The concept of people informing people for the simple sake of sharing knowledge is one of the underlying philosophies of the Web. Wikipedia’s greatest accomplishment came from tapping the well of scholarly goodwill among a huge number of Web users and creating a truly useful resource from it. Unfortunately, Wikipedia’s greatest strength, its trust in the wisdom of the crowds, is also the key to its greatest weakness, abuse by some of the trusted.

For the most part, articles at Wikipedia are thought to be well researched and written but due to its open editorial policies, Wikipedia is not considered a solid reference source for information. Where a citable source such as Encyclopedia Britannica puts university professors’ names behind each researched article, Wikipedia relies on the honesty of its volunteers and the strength of their numbers. Regrettably, some people are not entirely honest.

In July 2006, a New Yorker article cited the now infamous (and former) Wikipedia editor, “Essjay” as a person, “…who holds a Ph.D. in theology and a degree in canon law and has written or contributed to sixteen thousand entries.” The piece went on to note, “A tenured professor of religion at a private university, Essjay made his first edit in February, 2005.” Essjay was a fake and Wikipedia’s credibility was shot. The biography was as false as Essjay’s credentials. He was quickly exposed as Ryan Jordan, a 24-year old college dropout. He had already created thousands of entries, each of which was now suspect, before readers researched and outed him.

Google searches frequently produce Wikipedia results in the first position creating an information chain that appears to concern some educators and librarians. They worry that the ease of finding information is lowering the skills needed to research and critically analyze multiple sources. The Google to Wikipedia information path is simply too easy and without reliable content control, Wikipedia is not academically credible.

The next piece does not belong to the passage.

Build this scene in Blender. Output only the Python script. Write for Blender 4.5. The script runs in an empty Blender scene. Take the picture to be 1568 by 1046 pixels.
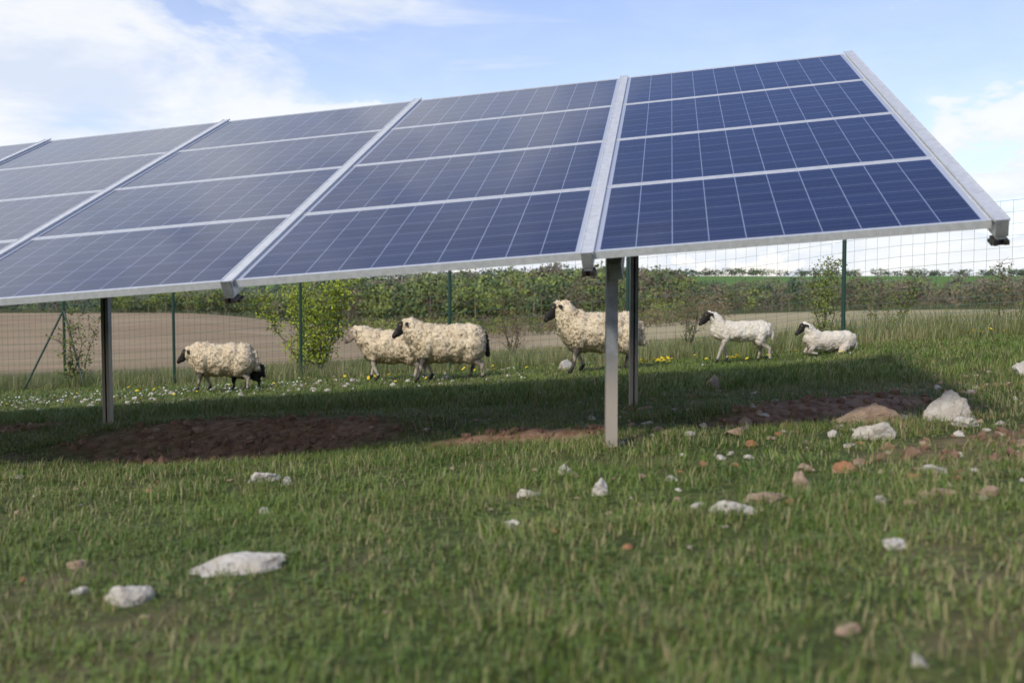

First page placements and the chance of scoring juicy links from them, constitutes pure-gold temptation for many search engine marketers. Knowing Google is going to look kindly on links leaving the Wikipedia domain, some search marketers began adding client-focused information to Wikipedia.

Wikipedia’s link-popularity almost led to massive exploitation by clever search marketers looking for link-juice in their quests for stronger rankings. Though it is policed by its 10,000(+) person volunteer editors and 1200 volunteer administrators, the volume of new entries threatens to overwhelm even the most dedicated volunteer army. A year ago, Wikipedia added the NOFOLLOW attribute as a default to links leaving their domain in a bid to lower incentives for abuse of Wikipedia’s valuable links. Other Wiki-based projects are starting to follow suit.

Wikipedia is the sum of countless hours of dedicated work by tens of thousands of volunteers. For all its faults, it is one of the great wonders of the Web and should be acknowledge as such. It will be interesting to watch its evolution over the next seven years. Happy seventh birthday Wikipedia.